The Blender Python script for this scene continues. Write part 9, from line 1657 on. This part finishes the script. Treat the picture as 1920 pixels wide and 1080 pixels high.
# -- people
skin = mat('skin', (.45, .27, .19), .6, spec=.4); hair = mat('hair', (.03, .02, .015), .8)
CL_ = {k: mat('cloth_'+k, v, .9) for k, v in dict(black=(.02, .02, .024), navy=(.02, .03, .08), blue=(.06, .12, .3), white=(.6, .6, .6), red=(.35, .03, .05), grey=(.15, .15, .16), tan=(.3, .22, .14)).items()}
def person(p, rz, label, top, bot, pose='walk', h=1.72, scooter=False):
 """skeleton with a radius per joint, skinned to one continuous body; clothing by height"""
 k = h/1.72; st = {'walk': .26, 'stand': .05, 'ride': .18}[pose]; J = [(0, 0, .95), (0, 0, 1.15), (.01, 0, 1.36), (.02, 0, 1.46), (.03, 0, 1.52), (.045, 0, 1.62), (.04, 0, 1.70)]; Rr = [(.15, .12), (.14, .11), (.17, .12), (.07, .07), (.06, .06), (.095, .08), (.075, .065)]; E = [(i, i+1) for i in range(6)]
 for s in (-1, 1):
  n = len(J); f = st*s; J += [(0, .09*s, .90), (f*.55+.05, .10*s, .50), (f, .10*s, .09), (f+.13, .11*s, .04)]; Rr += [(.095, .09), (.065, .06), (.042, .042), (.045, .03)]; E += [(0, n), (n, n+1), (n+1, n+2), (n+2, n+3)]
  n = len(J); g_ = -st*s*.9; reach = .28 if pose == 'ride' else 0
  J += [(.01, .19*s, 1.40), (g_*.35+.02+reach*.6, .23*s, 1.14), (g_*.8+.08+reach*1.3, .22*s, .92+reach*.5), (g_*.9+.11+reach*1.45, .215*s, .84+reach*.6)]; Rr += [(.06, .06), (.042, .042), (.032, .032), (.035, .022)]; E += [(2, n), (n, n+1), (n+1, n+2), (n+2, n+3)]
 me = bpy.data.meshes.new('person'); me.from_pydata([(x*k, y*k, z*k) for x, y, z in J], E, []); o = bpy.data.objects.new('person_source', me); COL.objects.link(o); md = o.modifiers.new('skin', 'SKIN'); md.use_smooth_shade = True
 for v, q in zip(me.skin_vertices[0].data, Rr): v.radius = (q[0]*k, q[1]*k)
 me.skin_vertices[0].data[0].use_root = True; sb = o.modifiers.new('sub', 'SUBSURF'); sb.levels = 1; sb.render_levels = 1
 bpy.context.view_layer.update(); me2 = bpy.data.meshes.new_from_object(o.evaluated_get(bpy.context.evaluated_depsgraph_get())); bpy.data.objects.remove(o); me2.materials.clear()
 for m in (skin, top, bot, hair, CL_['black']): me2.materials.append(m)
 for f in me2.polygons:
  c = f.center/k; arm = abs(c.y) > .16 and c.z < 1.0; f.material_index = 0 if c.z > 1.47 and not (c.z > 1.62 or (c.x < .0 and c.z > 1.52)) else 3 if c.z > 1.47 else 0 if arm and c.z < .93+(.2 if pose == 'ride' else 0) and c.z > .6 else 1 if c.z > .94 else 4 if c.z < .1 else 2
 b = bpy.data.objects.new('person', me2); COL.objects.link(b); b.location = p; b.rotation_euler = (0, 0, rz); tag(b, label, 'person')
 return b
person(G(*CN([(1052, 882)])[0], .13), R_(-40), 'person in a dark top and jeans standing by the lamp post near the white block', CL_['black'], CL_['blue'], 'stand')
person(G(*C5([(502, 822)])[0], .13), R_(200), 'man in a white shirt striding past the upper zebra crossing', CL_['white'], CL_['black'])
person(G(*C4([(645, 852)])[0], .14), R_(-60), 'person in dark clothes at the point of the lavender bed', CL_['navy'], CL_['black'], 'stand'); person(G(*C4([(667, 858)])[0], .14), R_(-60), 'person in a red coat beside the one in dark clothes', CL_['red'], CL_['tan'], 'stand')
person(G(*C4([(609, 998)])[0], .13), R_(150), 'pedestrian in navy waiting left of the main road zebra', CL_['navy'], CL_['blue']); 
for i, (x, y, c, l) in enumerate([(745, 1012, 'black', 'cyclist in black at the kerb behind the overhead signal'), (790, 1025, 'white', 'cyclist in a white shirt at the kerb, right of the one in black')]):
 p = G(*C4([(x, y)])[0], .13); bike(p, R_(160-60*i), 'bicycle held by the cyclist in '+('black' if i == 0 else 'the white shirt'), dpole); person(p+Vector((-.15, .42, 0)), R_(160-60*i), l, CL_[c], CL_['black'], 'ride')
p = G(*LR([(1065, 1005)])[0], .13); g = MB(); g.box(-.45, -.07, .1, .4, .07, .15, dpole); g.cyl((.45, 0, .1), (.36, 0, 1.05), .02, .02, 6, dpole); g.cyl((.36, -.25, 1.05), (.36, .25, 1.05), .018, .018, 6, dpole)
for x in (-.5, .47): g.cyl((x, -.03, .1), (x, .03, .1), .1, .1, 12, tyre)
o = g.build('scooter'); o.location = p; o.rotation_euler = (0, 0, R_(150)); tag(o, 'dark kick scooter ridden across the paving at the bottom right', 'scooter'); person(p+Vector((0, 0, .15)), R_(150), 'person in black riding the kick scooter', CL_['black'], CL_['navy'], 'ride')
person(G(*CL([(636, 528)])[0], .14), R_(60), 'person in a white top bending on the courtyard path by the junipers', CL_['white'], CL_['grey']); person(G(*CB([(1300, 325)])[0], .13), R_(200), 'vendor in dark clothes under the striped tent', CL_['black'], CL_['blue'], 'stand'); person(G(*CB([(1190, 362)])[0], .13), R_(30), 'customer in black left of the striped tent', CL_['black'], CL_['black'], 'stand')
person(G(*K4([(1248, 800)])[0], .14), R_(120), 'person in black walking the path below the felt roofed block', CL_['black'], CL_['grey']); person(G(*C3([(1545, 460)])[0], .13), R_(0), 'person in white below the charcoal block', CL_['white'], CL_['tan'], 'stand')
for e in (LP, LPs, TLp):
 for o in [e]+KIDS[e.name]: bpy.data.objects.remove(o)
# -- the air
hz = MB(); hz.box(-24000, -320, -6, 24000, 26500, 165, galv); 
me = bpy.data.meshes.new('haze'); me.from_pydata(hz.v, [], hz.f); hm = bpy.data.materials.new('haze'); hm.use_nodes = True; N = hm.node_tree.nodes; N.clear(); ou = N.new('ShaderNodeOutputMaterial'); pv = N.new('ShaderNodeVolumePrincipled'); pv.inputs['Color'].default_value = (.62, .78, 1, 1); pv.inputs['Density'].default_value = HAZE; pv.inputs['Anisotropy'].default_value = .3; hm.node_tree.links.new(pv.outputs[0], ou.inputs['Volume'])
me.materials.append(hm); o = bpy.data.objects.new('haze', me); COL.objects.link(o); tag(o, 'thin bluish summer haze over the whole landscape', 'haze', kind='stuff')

* _What you will do_
Repeat the data above, word for word.

* _Exercise response_
The Blender Python script for this scene continues. Write part 9, from line 1657 on. This part finishes the script. Treat the picture as 1920 pixels wide and 1080 pixels high.
# -- people
skin = mat('skin', (.45, .27, .19), .6, spec=.4); hair = mat('hair', (.03, .02, .015), .8)
CL_ = {k: mat('cloth_'+k, v, .9) for k, v in dict(black=(.02, .02, .024), navy=(.02, .03, .08), blue=(.06, .12, .3), white=(.6, .6, .6), red=(.35, .03, .05), grey=(.15, .15, .16), tan=(.3, .22, .14)).items()}
def person(p, rz, label, top, bot, pose='walk', h=1.72, scooter=False):
 """skeleton with a radius per joint, skinned to one continuous body; clothing by height"""
 k = h/1.72; st = {'walk': .26, 'stand': .05, 'ride': .18}[pose]; J = [(0, 0, .95), (0, 0, 1.15), (.01, 0, 1.36), (.02, 0, 1.46), (.03, 0, 1.52), (.045, 0, 1.62), (.04, 0, 1.70)]; Rr = [(.15, .12), (.14, .11), (.17, .12), (.07, .07), (.06, .06), (.095, .08), (.075, .065)]; E = [(i, i+1) for i in range(6)]
 for s in (-1, 1):
  n = len(J); f = st*s; J += [(0, .09*s, .90), (f*.55+.05, .10*s, .50), (f, .10*s, .09), (f+.13, .11*s, .04)]; Rr += [(.095, .09), (.065, .06), (.042, .042), (.045, .03)]; E += [(0, n), (n, n+1), (n+1, n+2), (n+2, n+3)]
  n = len(J); g_ = -st*s*.9; reach = .28 if pose == 'ride' else 0
  J += [(.01, .19*s, 1.40), (g_*.35+.02+reach*.6, .23*s, 1.14), (g_*.8+.08+reach*1.3, .22*s, .92+reach*.5), (g_*.9+.11+reach*1.45, .215*s, .84+reach*.6)]; Rr += [(.06, .06), (.042, .042), (.032, .032), (.035, .022)]; E += [(2, n), (n, n+1), (n+1, n+2), (n+2, n+3)]
 me = bpy.data.meshes.new('person'); me.from_pydata([(x*k, y*k, z*k) for x, y, z in J], E, []); o = bpy.data.objects.new('person_source', me); COL.objects.link(o); md = o.modifiers.new('skin', 'SKIN'); md.use_smooth_shade = True
 for v, q in zip(me.skin_vertices[0].data, Rr): v.radius = (q[0]*k, q[1]*k)
 me.skin_vertices[0].data[0].use_root = True; sb = o.modifiers.new('sub', 'SUBSURF'); sb.levels = 1; sb.render_levels = 1
 bpy.context.view_layer.update(); me2 = bpy.data.meshes.new_from_object(o.evaluated_get(bpy.context.evaluated_depsgraph_get())); bpy.data.objects.remove(o); me2.materials.clear()
 for m in (skin, top, bot, hair, CL_['black']): me2.materials.append(m)
 for f in me2.polygons:
  c = f.center/k; arm = abs(c.y) > .16 and c.z < 1.0; f.material_index = 0 if c.z > 1.47 and not (c.z > 1.62 or (c.x < .0 and c.z > 1.52)) else 3 if c.z > 1.47 else 0 if arm and c.z < .93+(.2 if pose == 'ride' else 0) and c.z > .6 else 1 if c.z > .94 else 4 if c.z < .1 else 2
 b = bpy.data.objects.new('person', me2); COL.objects.link(b); b.location = p; b.rotation_euler = (0, 0, rz); tag(b, label, 'person')
 return b
person(G(*CN([(1052, 882)])[0], .13), R_(-40), 'person in a dark top and jeans standing by the lamp post near the white block', CL_['black'], CL_['blue'], 'stand')
person(G(*C5([(502, 822)])[0], .13), R_(200), 'man in a white shirt striding past the upper zebra crossing', CL_['white'], CL_['black'])
person(G(*C4([(645, 852)])[0], .14), R_(-60), 'person in dark clothes at the point of the lavender bed', CL_['navy'], CL_['black'], 'stand'); person(G(*C4([(667, 858)])[0], .14), R_(-60), 'person in a red coat beside the one in dark clothes', CL_['red'], CL_['tan'], 'stand')
person(G(*C4([(609, 998)])[0], .13), R_(150), 'pedestrian in navy waiting left of the main road zebra', CL_['navy'], CL_['blue']); 
for i, (x, y, c, l) in enumerate([(745, 1012, 'black', 'cyclist in black at the kerb behind the overhead signal'), (790, 1025, 'white', 'cyclist in a white shirt at the kerb, right of the one in black')]):
 p = G(*C4([(x, y)])[0], .13); bike(p, R_(160-60*i), 'bicycle held by the cyclist in '+('black' if i == 0 else 'the white shirt'), dpole); person(p+Vector((-.15, .42, 0)), R_(160-60*i), l, CL_[c], CL_['black'], 'ride')
p = G(*LR([(1065, 1005)])[0], .13); g = MB(); g.box(-.45, -.07, .1, .4, .07, .15, dpole); g.cyl((.45, 0, .1), (.36, 0, 1.05), .02, .02, 6, dpole); g.cyl((.36, -.25, 1.05), (.36, .25, 1.05), .018, .018, 6, dpole)
for x in (-.5, .47): g.cyl((x, -.03, .1), (x, .03, .1), .1, .1, 12, tyre)
o = g.build('scooter'); o.location = p; o.rotation_euler = (0, 0, R_(150)); tag(o, 'dark kick scooter ridden across the paving at the bottom right', 'scooter'); person(p+Vector((0, 0, .15)), R_(150), 'person in black riding the kick scooter', CL_['black'], CL_['navy'], 'ride')
person(G(*CL([(636, 528)])[0], .14), R_(60), 'person in a white top bending on the courtyard path by the junipers', CL_['white'], CL_['grey']); person(G(*CB([(1300, 325)])[0], .13), R_(200), 'vendor in dark clothes under the striped tent', CL_['black'], CL_['blue'], 'stand'); person(G(*CB([(1190, 362)])[0], .13), R_(30), 'customer in black left of the striped tent', CL_['black'], CL_['black'], 'stand')
person(G(*K4([(1248, 800)])[0], .14), R_(120), 'person in black walking the path below the felt roofed block', CL_['black'], CL_['grey']); person(G(*C3([(1545, 460)])[0], .13), R_(0), 'person in white below the charcoal block', CL_['white'], CL_['tan'], 'stand')
for e in (LP, LPs, TLp):
 for o in [e]+KIDS[e.name]: bpy.data.objects.remove(o)
# -- the air
hz = MB(); hz.box(-24000, -320, -6, 24000, 26500, 165, galv); 
me = bpy.data.meshes.new('haze'); me.from_pydata(hz.v, [], hz.f); hm = bpy.data.materials.new('haze'); hm.use_nodes = True; N = hm.node_tree.nodes; N.clear(); ou = N.new('ShaderNodeOutputMaterial'); pv = N.new('ShaderNodeVolumePrincipled'); pv.inputs['Color'].default_value = (.62, .78, 1, 1); pv.inputs['Density'].default_value = HAZE; pv.inputs['Anisotropy'].default_value = .3; hm.node_tree.links.new(pv.outputs[0], ou.inputs['Volume'])
me.materials.append(hm); o = bpy.data.objects.new('haze', me); COL.objects.link(o); tag(o, 'thin bluish summer haze over the whole landscape', 'haze', kind='stuff')